In the meantime, there’s Murphy’s latest (with cocreator Ian Brennan), his first soup-to-nuts endeavor with Netflix. He calls it a “love letter to old Hollywood,” a lighthearted revisionist history that poses a provocative question: What if the minorities, women, and queer people whose stories and contributions have always gotten short shrift had been allowed to shine in their industry’s so-called Golden Age? Murphy calls this speculative genre “faction,” a mix of fact and fiction in which made-up characters intersect with historical figures: Hattie McDaniel, Anna May Wong, Rock Hudson. The last, whose death from AIDS in the mid-’80s shook Hollywood, is a particular touchstone. “What happens if Rock Hudson is out of the closet and successful in the 1940s?” Murphy wonders.

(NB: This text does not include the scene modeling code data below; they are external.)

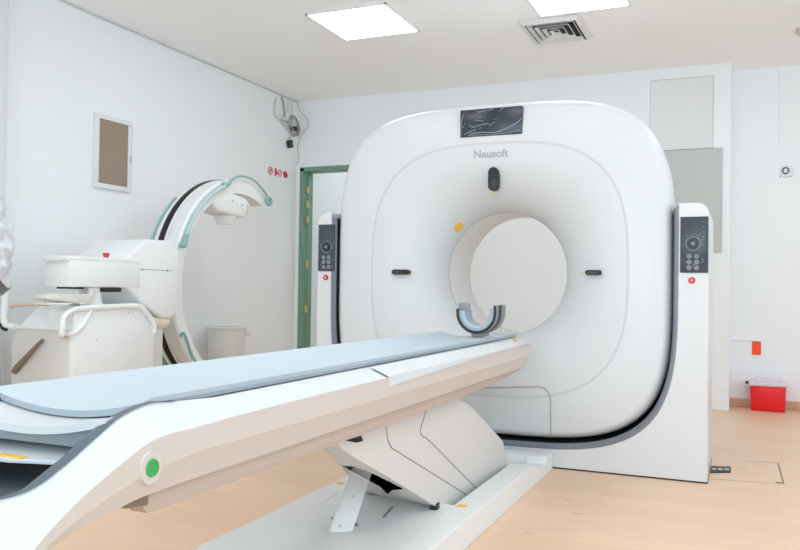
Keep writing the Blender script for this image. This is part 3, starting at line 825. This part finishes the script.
# horizontal arm housing
bm = mk(); box(bm, -3.365, -3.2, 3.13, 3.66, .905, 1.05, bev=.006); arm = link('arm_housing', bm, 'carm', ca)
bm = mk(); prism(bm, [(3.115, 1.040), (3.115, 1.066), (3.14, 1.070), (3.62, 1.068), (3.66, 1.05), (3.16, 1.045)], 'X', -3.385, -3.198, bev=.006); link('arm_lid', bm, 'carm', arm)
bm = mk(); lathe(bm, [(.014, 1.07), (.014, 1.082), (.019, 1.083), (.019, 1.095), (0, 1.098)], -3.25, 3.44, n=20); link('stop_knob', bm, 'redsign', arm)
bm = mk(); box(bm, -3.36, -3.19, 3.20, 3.22, .895, .906); link('dark_bracket', bm, 'black', arm)
bm = mk(); box(bm, -3.25, -3.19, 3.37, 3.50, .880, .905, bev=.004); link('dark_bracket', bm, 'black', arm)
bm = mk(); lathe(bm, [(.085, .79), (.085, .80), (.062, .82), (.058, .905)], -3.28, 3.36, n=32); link('pivot_column', bm, 'carm', ca)
bm = mk(); cyl(bm, (-3.22, 3.30, .86), (-3.22, 3.30, .90), .022, n=16); link('pivot_cap', bm, 'carm2', ca)
# swivel tray on the left of the pivot
bm = mk(); prism(bm, [(2.975, .848), (2.985, .862), (3.05, .872), (3.28, .868), (3.28, .815), (3.20, .822), (2.99, .838)], 'X', -3.29, -3.19, bev=.006); sw = link('swivel_tray', bm, 'carm2', ca)
bm = mk(); box(bm, -3.29, -3.19, 2.99, 3.24, .815, .825, bev=.003); box(bm, -3.21, -3.187, 3.14, 3.19, .808, .822, mi=1); link('tray_edge', bm, ['carm', 'metal'], sw)
# cart body
bm = mk(); prism(bm, [(3.17, .10), (3.17, .775), (3.20, .795), (3.64, .795), (3.66, .788), (3.77, .69), (3.79, .66), (3.79, .10)], 'X', -3.38, -3.20, bev=.008); cart = link('cart_body', bm, 'carm', ca)
bm = mk(); prism(bm, [(-3.64, .10), (-3.64, .60), (-3.60, .68), (-3.38, .685), (-3.225, .685), (-3.225, .10)], 'Y', 3.163, 3.9, bev=.008); link('cart_front', bm, 'carm2', ca)
bm = mk(); prism(bm, [(3.17, .68), (3.20, .72), (3.30, .80), (3.85, .80), (3.85, .68)], 'X', -3.60, -3.30, bev=.02, seg=3); link('cart_hood', bm, 'carm', ca)
bm = mk(); box(bm, -3.66, -3.25, 3.155, 3.20, .675, .695, bev=.006); link('cart_shelf', bm, 'carm', ca)
bm = mk(); tube(bm, spline([(-3.27, 3.15, .665), (-3.215, 3.10, .655), (-3.20, 3.09, .70), (-3.20, 3.10, .75), (-3.195, 3.15, .785), (-3.195, 3.25, .795), (-3.195, 3.62, .80), (-3.195, 3.69, .775), (-3.195, 3.77, .70), (-3.20, 3.785, .64)], 8), .016, n=12); link('push_handle', bm, 'carm', ca)
bm = mk(); tube(bm, spline([(-3.27, 3.15, .665), (-3.20, 3.16, .665), (-3.197, 3.22, .70), (-3.196, 3.27, .77), (-3.196, 3.29, .792)], 7), .013, n=12); link('push_handle', bm, 'carm', ca)
for y, z in ((3.57, .765), (3.60, .765), (3.33, .62)): bm = mk(); cyl(bm, (-3.203, y, z), (-3.197, y, z), .005, n=8); link('screw', bm, 'seam', cart)
# brake bar on the front
bm = mk(); tube(bm, [(-3.60, 3.15, .445), (-3.575, 3.145, .47), (-3.425, 3.145, .60), (-3.40, 3.155, .625)], [.016, .016, .010, .008], n=10); link('brake_lever', bm, 'brown', ca)
# J-shaped tube handle and slim bar at the left
bm = mk(); tube(bm, spline([(-3.69, 3.165, .90), (-3.692, 3.160, .78), (-3.688, 3.155, .72), (-3.66, 3.15, .690), (-3.60, 3.16, .688)], 8), .018, n=12); link('side_handle', bm, 'carm', ca)
bm = mk(); tube(bm, spline([(-3.695, 3.142, .700), (-3.675, 3.136, .678), (-3.645, 3.135, .670)], 6), .010, n=8); link('handle_grip', bm, 'black', ca)
bm = mk(); tube(bm, [(-3.66, 3.20, .80), (-3.50, 3.28, .808)], .009, n=8); tube(bm, [(-3.66, 3.20, .80), (-3.68, 3.19, .79)], .009, n=8); link('hose', bm, 'beige', ca)
for (x, y) in ((-3.28, 3.25), (-3.28, 3.72), (-3.58, 3.25), (-3.58, 3.8)):
    bm = mk(); cyl(bm, (x-.025, y, .055), (x+.025, y, .055), .055, n=24); box(bm, x-.035, x+.035, y-.02, y+.02, .06, .105); link('caster', bm, 'slate', ca)

# ------------------------------------------------------------------ white cloth hung on a beige stand at the left edge
st = empty('drip_stand', (-3.30, 2.72, 0)); tag(st, 'beige upright stand under the crumpled white cloth at the left', 'stand')
bm = mk(); cyl(bm, (-3.285, 2.735, .03), (-3.285, 2.735, 1.34), .038, n=20); link('pole', bm, 'beige', st)
bm = mk(); lathe(bm, [(0, 0), (.2, 0), (.2, .015), (.05, .035), (0, .035)], -3.30, 2.72, n=32); link('foot', bm, 'carm2', st)
bm = mk(); rows = []
random.seed(9)
for j in range(41):
    f = j/40; z = 1.375-.475*f
    w = .05+.085*min(1, f*1.9)-.02*f; row = []
    for k in range(64):
        a = 2*PI*k/64
        fold = 1+.07*math.sin(5*a+9*f)+.05*math.sin(11*a-17*f+1.3)*f+.07*math.sin(31*f+3*a)*(1 if f > .2 else f*5)+.035*math.sin(61*f-4*a)-(.22*f if f > .75 else .165*f)
        zz = z+.03*math.sin(3*a+1)*f+.018*math.sin(6*a+2)*f
        row.append(Vector((-3.30+w*fold*math.cos(a)*1.0, 2.72+w*fold*math.sin(a)*.95, zz)))
    rows.append(row)
grid(bm, rows, close_u=True); top_ = [v for v in bm.verts]; bm.verts.ensure_lookup_table(); bm.faces.new([bm.verts[k] for k in range(64)][::-1])
tag(link('draped_cloth', bm, 'cloth', None, smooth=60), 'crumpled white cloth draped over the stand at the left edge', 'cloth')

# ------------------------------------------------------------------ left wall things
hatch = empty('wall_cabinet', (XL, 4.306, 1.577)); tag(hatch, 'small white-framed cabinet with brown-reflecting glass on the left wall', 'wall cabinet')
y0, y1, z0, z1 = 4.132, 4.482, 1.578, 2.086
bm = mk(); fw = .035
for a in ((y0, y1, z0, z0+fw), (y0, y1, z1-fw, z1), (y0, y0+fw, z0+fw, z1-fw), (y1-fw, y1, z0+fw, z1-fw)): box(bm, XL, XL+.026, *a, bev=.004)
link('frame', bm, 'steelwhite', hatch)
bm = mk(); box(bm, XL, XL+.018, y0+fw, y1-fw, z0+fw, z1-fw); link('glass_panel', bm, 'brown_reflection', hatch)
bm = mk(); box(bm, XL+.026, XL+.036, y1-.024, y1-.010, 1.79, 1.84, bev=.003); link('latch', bm, 'beige2', hatch)
# red safety signs
sg = empty('safety_sign', (XL, 6.46, 1.965)); tag(sg, 'small white wall sign printed with red symbols left of the green door frame', 'sign')
bm = mk(); box(bm, XL, XL+.003, 6.27, 6.66, 1.955, 2.045); link('backing', bm, 'wall', sg)
bm = mk(); xs = XL+.0035
ring_ = [(xs, 6.335+.032*math.cos(a), 2.0+.034*math.sin(a)) for a in [2*PI*k/24 for k in range(24)]]
tube(bm, ring_, .005, n=6, closed=True); tube(bm, [(xs, 6.312, 1.978), (xs, 6.358, 2.022)], .005, n=6)
tube(bm, spline([(xs, 6.325, 2.006), (xs, 6.335, 2.014), (xs, 6.345, 2.004), (xs, 6.335, 1.992)], 4), .004, n=6)
box(bm, XL+.002, XL+.005, 6.41, 6.445, 1.965, 2.035); box(bm, XL+.002, XL+.005, 6.447, 6.46, 1.985, 2.01)
tube(bm, [(xs, 6.50+.026*math.cos(a), 2.0+.03*math.sin(a)) for a in [2*PI*k/20 for k in range(20)]], .005, n=6, closed=True)
tube(bm, [(xs, 6.48, 1.98), (xs, 6.52, 2.02)], .004, n=6)
prism(bm, [(6.56, 2.02), (6.60, 2.035), (6.64, 2.01), (6.64, 1.985), (6.60, 1.962), (6.565, 1.98)], 'X', XL+.002, XL+.005)
link('symbols', bm, 'redsign', sg)
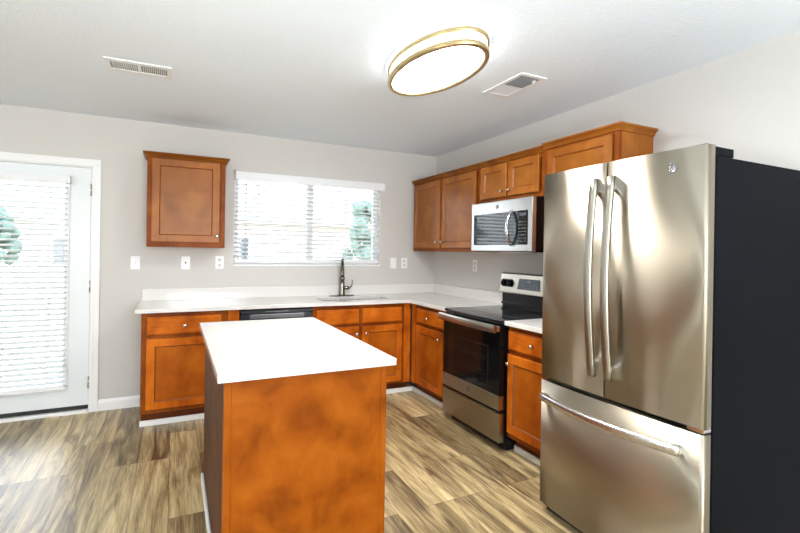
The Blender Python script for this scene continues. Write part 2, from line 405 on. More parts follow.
for (p, q, u, v) in ((g0-0.022, g0+0.012, gz0-0.022, gz1+0.022), (g1-0.012, g1+0.022, gz0-0.022, gz1+0.022), (g0+0.012, g1-0.012, gz0-0.022, gz0+0.012), (g0+0.012, g1-0.012, gz1-0.012, gz1+0.022)):
    lf.box(p, q, -0.008, 0.01, u, v, 0.004)
lf.build('glazing_frame', door_paint, slab_o)
MB().box(g0, g1, 0.022, 0.028, gz0, gz1).build('glass_pane', glass, slab_o)
th_ = MB(); th_.box(DX0-ox, 0, -0.03, T, 0, 0.028, 0.004); th_.build('threshold', alu if False else white_paint, dr)
MB().box(a0, a1, 0.0, 0.05, 0.030, 0.062).build('weather_sweep', black_matte, dr)
for zz in (1.85, 1.046, 0.25):
    hg = MB(); hg.lathe([(0.006, -0.05), (0.006, 0.05)], (-0.004, -0.008, zz), 'z', 12); hg.box(-0.012, 0.004, -0.006, 0.003, zz-0.046, zz+0.046)
    hg.build('hinge', nickel, dr)
hd = MB(); hd.lathe([(0.032, 0), (0.032, -0.006), (0.012, -0.010), (0.011, -0.045), (0.027, -0.052), (0.028, -0.066), (0.016, -0.076)], (a0+0.07, 0.004, 0.93), 'y', 24)
hd.build('handle', nickel, dr)

# door blind, hung on the door slab
def venetian(name, label, loc, wd, ztop, zrail, pitch, slat_d, tilt, yc, head, cord_x, ladders):
    t_ = thing(name, label, 'blind', loc)
    hb_ = MB(); hb_.box(head[0], head[1], head[2], head[3], head[4], head[5], 0.003); hb_.build('headrail', rail_mat, t_)
    z = zrail+0.045; ca, sa = math.cos(tilt)*slat_d/2, math.sin(tilt)*slat_d/2
    while z < ztop:
        s_ = MB()
        pr = [(yc-ca, z-sa), (yc-ca*0.4, z-sa*0.4+0.0022), (yc+ca*0.4, z+sa*0.4+0.0022), (yc+ca, z+sa), (yc+ca, z+sa+0.0026), (yc, z+0.0052), (yc-ca, z-sa+0.0026)]
        s_.prism(pr, wd[0], wd[1], 'x'); s_.build('slat', slat_mat, t_)
        z += pitch
    br_ = MB(); br_.box(wd[0], wd[1], yc-slat_d/2, yc+slat_d/2, zrail-0.016, zrail+0.024, 0.006); br_.build('bottom_rail', rail_mat, t_)
    for xx in ladders:
        ld = MB()
        for yy in (yc-slat_d/2-0.001, yc+slat_d/2+0.001): ld.box(xx-0.002, xx+0.002, yy-0.0008, yy+0.0008, zrail, ztop+0.02)
        ld.build('ladder_cord', rail_mat, t_)
    if cord_x is not None:
        MB().tube([(cord_x, yc-slat_d/2-0.012, ztop), (cord_x, yc-slat_d/2-0.012, zrail+0.02)], 0.004, 8, up=(0, 1, 0)).build('tilt_wand', alu, t_)
    return t_
bx0, bx1 = DX0+0.148, -3.468
dbl = venetian('door_blind', 'white slatted blind hung on the patio door', (0, 0, 0), (bx0, bx1), 1.875, 0.232, 0.0425, 0.045, 0.32, -0.036,
         (bx0-0.006, bx1+0.004, -0.066, -0.008, 1.888, 1.945), None, (bx0+0.12, bx1-0.12))
for xx in (bx0-0.012, bx1+0.008): MB().box(xx-0.006, xx+0.006, -0.058, 0.003, 1.885, 1.955, 0.002).build('mounting_bracket', nickel, dbl)
for xx in (bx0-0.008, bx1+0.006): MB().box(xx-0.004, xx+0.004, -0.045, 0.003, 0.222, 0.245, 0.001).build('hold_down_bracket', alu, dbl)

# ------------------------------------------------------------------ window
wo = bpy.data.objects.new('window_1', None); C.objects.link(wo); wo.location = (WX0, 0, WZ0); struct(wo)
W_, Hh = WX1-WX0, WZ1-WZ0
f_ = MB()
f_.box(0, 0.045, 0.07, 0.13, 0, Hh); f_.box(W_-0.045, W_, 0.07, 0.13, 0, Hh); f_.box(0.045, W_-0.045, 0.07, 0.13, 0, 0.045); f_.box(0.045, W_-0.045, 0.07, 0.13, Hh-0.045, Hh)
f_.box(W_/2-0.03, W_/2+0.03, 0.075, 0.125, 0.045, Hh-0.045)
fo = f_.build('window_frame', white_paint, wo)
MB().box(0.045, W_-0.045, 0.098, 0.102, 0.045, Hh-0.045).build('window_pane', glass, fo)
rv = MB(); rv.box(-0.001, 0.003, 0, 0.07, 0, Hh); rv.box(W_-0.003, W_+0.001, 0, 0.07, 0, Hh); rv.box(0, W_, 0, 0.07, Hh-0.003, Hh+0.001)
rv.build('window_reveal', white_paint, wo)
MB().box(0, W_, -0.004, 0.07, -0.004, 0.012, 0.002).build('window_sill', white_paint, wo)
wb = venetian('window_blind', 'wide white slatted blind with valance in the window over the sink', (0, 0, 0), (WX0+0.008, WX1-0.008), 2.035, 1.262, 0.043, 0.048, 0.32, 0.027,
              (WX0+0.006, WX1-0.006, 0.004, 0.05, 2.045, 2.09), WX0+0.105, (WX0+0.22, (WX0+WX1)/2-0.05, WX1-0.38))
vl = MB(); vl.box(WX0+0.004, WX1+0.03, -0.05, -0.038, 2.028, 2.108, 0.003); vl.box(WX1+0.018, WX1+0.03, -0.04, -0.001, 2.028, 2.108, 0.002); vl.box(WX0+0.004, WX0+0.016, -0.04, -0.001, 2.028, 2.108, 0.002)
vl.build('valance', rail_mat, wb)
cl = MB(); cl.box(WX0-0.004, WX0+0.004, -0.052, -0.02, 2.085, 2.118, 0.001); cl.build('valance_clip', badge_grey, wb)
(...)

In this alternate universe, a very young Hudson (Jake Picking) falls in love with a gay, black male prostitute named Archie (Pope), who is actually a down-on-his-luck screenwriter. Archie works for Ernie (Dylan McDermott), who runs a gas station as a front for an industry-facing prostitution ring. (It’s not dissimilar to the operation Scotty Bowers describes in his 2012 memoir Full Service.) Archie’s coworker Jack (Corenswet) is his straight, white foil: an aspiring actor who gets his big break when a client, an aging silent-film starlet named Avis (Patti LuPone), hooks him up with a contract at her husband’s studio. (“She didn’t mind throwing in one-liners” during sex scenes, says Corenswet, “some at my expense, some very complimentary!”) Meanwhile, Criss, who is half Filipino, plays a biracial director whose ability to pass as white affords him opportunities denied his Asian peers.

A scene from Hollywood, which features (from left) Criss, Pope, David Corenswet, and Jake Picking.
A scene from Hollywood, which features (from left) Criss, Pope, David Corenswet, and Jake Picking.
SAEED A.DYANI/NETFLIX © 2020.

“It’s fun, naughty, and kind of zany,” says Criss, a Murphy veteran (Glee, American Horror Story, and The Assassination of Gianni Versace: American Crime Story). At 33, he’s the trio’s elder statesman, while Corenswet and Pope, like their characters, are Hollywood greenhorns. Corenswet, 26, a lantern-jawed Juilliard grad whom Murphy compares to Leonardo DiCaprio, had a breakthrough last year in The Politician. (“Breakthrough implies there’s something on the other side,” he demurs. “I relish every moment on set, assuming I’ll never get another.”) For Pope, 27, an Orlando-born, twice Tony-nominated Broadway star with smooth, matinee-idol good looks, Hollywood is only his second screen-acting credit.

Of the three male leads, it’s Pope—who in many ways identifies with Archie—for whom Hollywood’s revisionist premise hits closest to home. He describes being a young musical-theater student in New York City, suddenly made all too aware that leading roles for black actors were few and far between. When Murphy, a fan of Pope’s Broadway work, approached him, the actor knew what to ask: “We’re talking about this black gay writer in the ’40s. Are there going to be people in the writers’ room who represent that voice?” There were, and his rapport with Corenswet and Criss was another boon. “We talked music, we talked food, we began immediately to soft-shoe our way through life,” Pope effuses. “Ryan gives all types of artists a lane to drive in.”